In light of all of that, it’s hard for me to see why it is the end of the world if somebody enters law school without wanting to practice law. In light of all that, it’s hard for me to see why it is the end of the world if somebody drops out of law school after a year.

I feel that this entire conversation is applying a standard of probity and forethought that we would never apply to practically any other 19-year old, including ourselves. I freely admit that I was a deeply immature and irresponsible kid when I was 19, not knowing what I really wanted to do and just drifting around directionlessly. I certainly wasn’t seriously considering the possibility that my actions might not “look good” to employers or that I might somehow be limiting my job opportunities. The same was true of most of my peers. Look, what do you expect from 19-year-olds?
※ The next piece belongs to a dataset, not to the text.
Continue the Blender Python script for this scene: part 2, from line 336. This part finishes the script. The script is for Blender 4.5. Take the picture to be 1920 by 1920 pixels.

Look, the OP has already accomplished more at age 19 than practically any other 19-year old that I know. I therefore don’t see what is so outrageous about the notion of allowing him to explore law school which he likely won’t paying for anyway. Lots of people explore various college majors that they don’t pursue; is that a bad thing? Lots of people explore various careers that they don’t pursue; is that a bad thing? If not, then what makes a law school - on a free ride - so different?